Tennessee Lamar Alexander announced the "Freedom to Fish" legislation on a visit to a Corps dam in his state in February 2013. A press release from the Corps was brief and brisk.

“The U.S. Army Corps of Engineers, Nashville District, was honored to host U.S. Senator Lamar Alexander today at Old Hickory Lock and Dam.  During Senator's Alexander's visit, members of the District had the opportunity to show him the hazards (to include spilling and generating releases) within the proposed restricted areas and discuss the District's commitment to providing for the Public Safety while coming into compliance with ER 1130-2-520.  As to the proposed legislation that Senator Alexander announced, the Corps cannot comment on pending or proposed legislation.”

One local official was quoted as saying that boaters and fishermen don't need the no go zone, that "we have better sense than that" (to go near dangerous places). If the legislation passes, local rescue squads, police, ambulance and emergency personnel and families will get a chance to find out if that official is right.

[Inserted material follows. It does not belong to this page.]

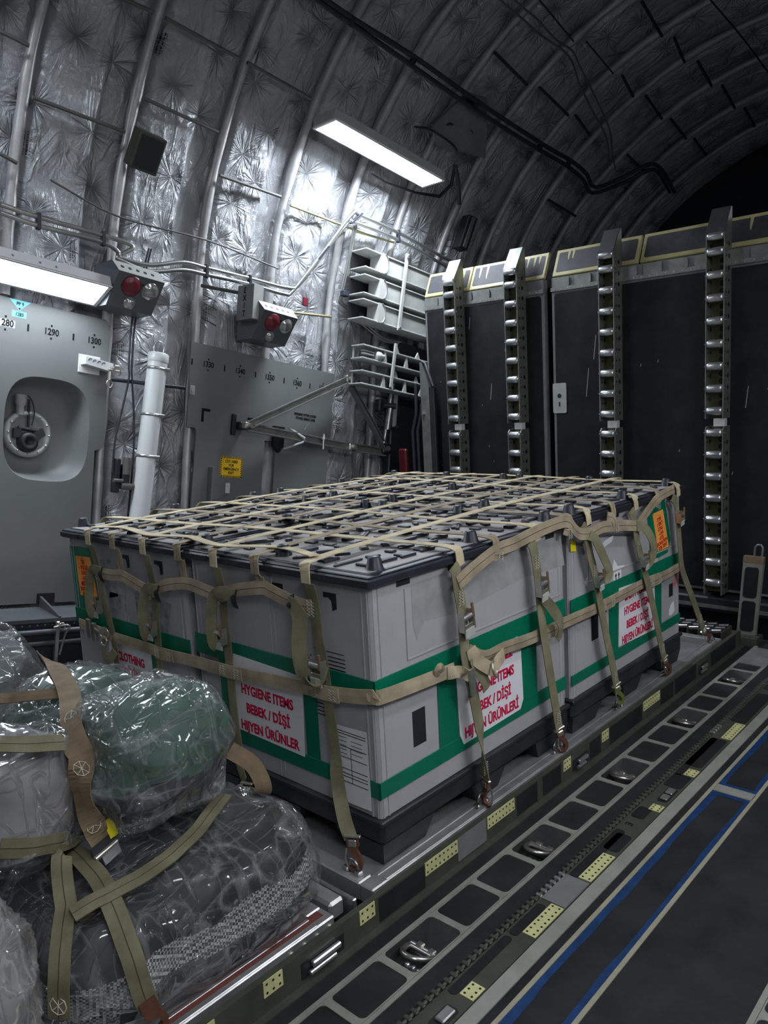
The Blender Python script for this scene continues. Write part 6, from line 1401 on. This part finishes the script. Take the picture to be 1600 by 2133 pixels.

They will also find out if additional federal funding will be available for them to retrieve the bodies of those who do not have better sense than to stray too close in their quest for that big catch. 

Freedom to Fish sounds appealing. That freedom has no penalty for abuse. Taxpayers pick up the tab for those who push a little closer than is prudent. Freedom may be, as Kris Kristofferson famously wrote, "just another word for nothing left to lose" - but when it comes to legislation that encourages and condones irresponsibilty, we all lose.